Berkurban?

Jujur, untuk menulis momen ini adalah hal yang paling membuatku terenyuh dan memukul batinku sejenak.

Jika kuhitung banyaknya pengorbananku untuk siapapun, rasanya tak cukup untuk membuat jiwaku tenang sepanjang waktu.

Kenapa?

Karena yang kupikirkan pengorbananku selama ini adalah bagaimana yang kulakukan dilirik orang lain agar mereka merasakan perasaan yang kuhadapi.

Lelah.

Itu yang dirasakan.

Semenjak saat itulah, aku hampir kehilangan makna tentang berkurban.

Tiada lagi panggilan jiwaku untuk menikmati serta merenungkan momentum tersebut.

Yang kulewati, selalu perasaan dan ragaku habis terkuras oleh orang sekitarku.

Selalu ingin membutuhkanku.
Atau, hanya menurutku saja?

Entahlah.
Aku tidak mampu lagi melihat manakah titik terang dan buta diantara itu semua.

Aku hanya terdiam, dan tak mampu lagi untuk menyalurkan banyak pendapat.

Tentang berkurbanku, selama ini.

Aku hanya malu, pada diri sendiri.
Adakah hukuman yang pantas bagiku, yang hanya mengorbankan secuil waktu, tenaga, dan perasaanku untuk orang lain sepanjang hidup?

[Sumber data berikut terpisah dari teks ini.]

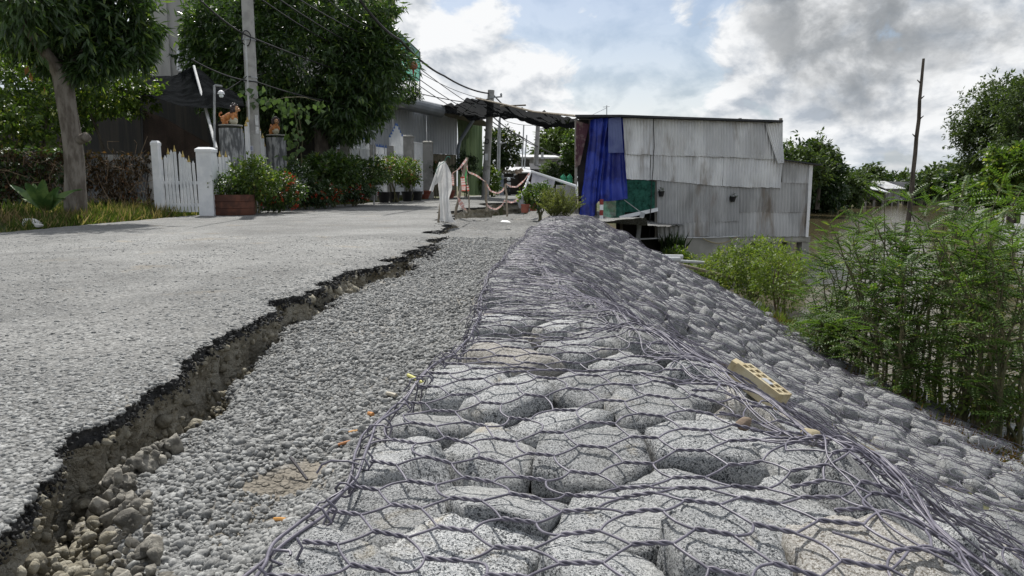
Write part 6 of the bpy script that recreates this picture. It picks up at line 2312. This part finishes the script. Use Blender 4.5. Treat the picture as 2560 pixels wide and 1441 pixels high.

Yang hingga akhirnya, aku buta.
Sulit lagi memandang apa yang baik untukku di mata orang lain.

Aku, hanya memandang baik jika yang kuyakini itulah yang terbaik.

Dan aku, hanya memandang buruk jika yang kuyakini keputusan yang terburuk.

Tuhan, mohon tuntun aku.
Aku adalah hamba yang terlemah diantara yang lemah.
Aku adalah hamba yang terbodoh diantara yang bodoh.
Dan aku adalah hamba yang terkejam diantara yang kejam.

Menyakiti diri sendiri, dengan menghadirkan persepsi yang tidak pasti.
Menyimpulkan sesuatu yang nilainya selalu tak patut.
Memantaskan kemampuanku yang menjadi lebih tidak bersyukur.

Maafkan aku, Tuhan.
Semoga malam ini Engkau menghukumku dengan nikmat yang terbaik.
Agar lebih menyadari, apa yang kumiliki dan kujalani saat ini, sudah terbaik.
Dan lebih memahami, cinta yang kulakukan bukan untuk semata orang lain.

Tetapi untukmu, Tuhan.

Agar Engkau selalu meridhoi.
Dan..

Membuatku hidup lebih tenang dan damai.